SBJ/20100517/This Week's News

Apparel, equipment sales slip for second year

Sports apparel and equipment sales in the U.S. dipped 4.3 percent last year, marking the first time the sporting goods industry has experienced consecutive years of declining sales since the Sporting Goods Manufacturers Association began tracking those numbers in 1988.

Lacrosse was named the hottest growth sport
in the sporting goods group’s report for 2009.

“2009 may be remembered as the most difficult year the sporting goods industry has experienced,” noted the SGMA’s annual State of the Industry Report, issued last week.

Wholesale domestic sales of sporting goods equipment, fitness equipment, sports apparel, athletic footwear and licensed merchandise totaled $71.8 billion in 2009 — a 4.3 percent decrease compared with a weak 2008, when wholesale sales were $75 billion, a 3.2 percent decrease from the previous year and, at that time, the first drop in five years.

The report, however, an amalgam of industry data and research along with consumer and business-to-business surveys, noted that the sports and fitness industry slowed at less than half the rate of general economic decline in 2009. Additionally, the report projected that industry sales will rebound in 2010 between 2 percent and 4.5 percent, outpacing the 2 percent growth projected for the overall U.S. economy. More than 63 percent of industry executives surveyed for the report said they expected sales to increase this year; only 8 percent predicted sales declines.

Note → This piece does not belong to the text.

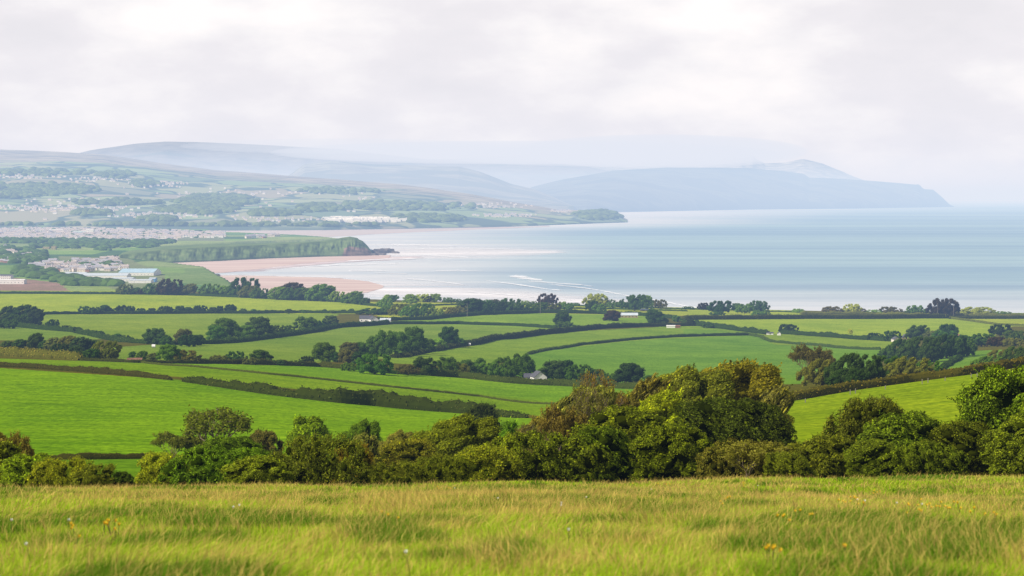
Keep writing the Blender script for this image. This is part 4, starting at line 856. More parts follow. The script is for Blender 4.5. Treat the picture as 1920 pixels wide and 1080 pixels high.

Activities most likely to generate sales growth or decline
HOT
Lacrosse 50%
Football 25%
Fitness walking 21%
Aerobic training 18%
Fitness cycling 18%
NOT
Golf 42%
Roller/Street hockey 21%
Paintball 21%
Baseball 21%
Billiards 17%
To read: 50 percent of those surveyed picked lacrosse as the sport most likely to generate sales growth; 42 percent cited golf as the sport most likely to generate sales decline.
Survey base: A panel of 60 industry experts, primarily retailers and manufacturers.
Source: SGMA State of the Industry Report 2010

“We’ve gone from a year of doubt, where big retailers and manufacturers responded early with personnel cuts, to some cautious optimism,” said SGMA President and CEO Tom Cove. “We’ve learned that we’re not as discretionary a spend as luxury goods, but we’re still tied to the economy. The key factors to the rebound will be how much consumers’ definition of value has changed and, on the industry side, what the ‘new normal’ is, as far as how much inventory it’s appropriate to have on hand.”

Among leading categories, sports apparel sales dropped 5 percent, from $29.6 billion to $28.1 billion; the overall sports equipment sector dropped 2.4 percent, from $20.8 billion to $20.2 billion; athletic footwear declined 0.8 percent, to $12.268 billion; licensed product sales plummeted 13.8 percent; exercise equipment declined marginally, from $4.2 billion to $4.1 billion.

Among the few sports seeing increases in equipment sales were camping, football, soccer and martial arts.

Lacrosse was named the “hottest growth sport,” followed by football and fitness walking. Running, named last year’s third-hottest sport, fell to ninth.

Sales of golf clubs and accessories fell 11.4 percent to $2.48 billion, somewhat more than a 5.1 percent decline in golf participation would bring about. Sales of tennis equipment dipped 6.2 percent, while the sport’s participation numbers were flat.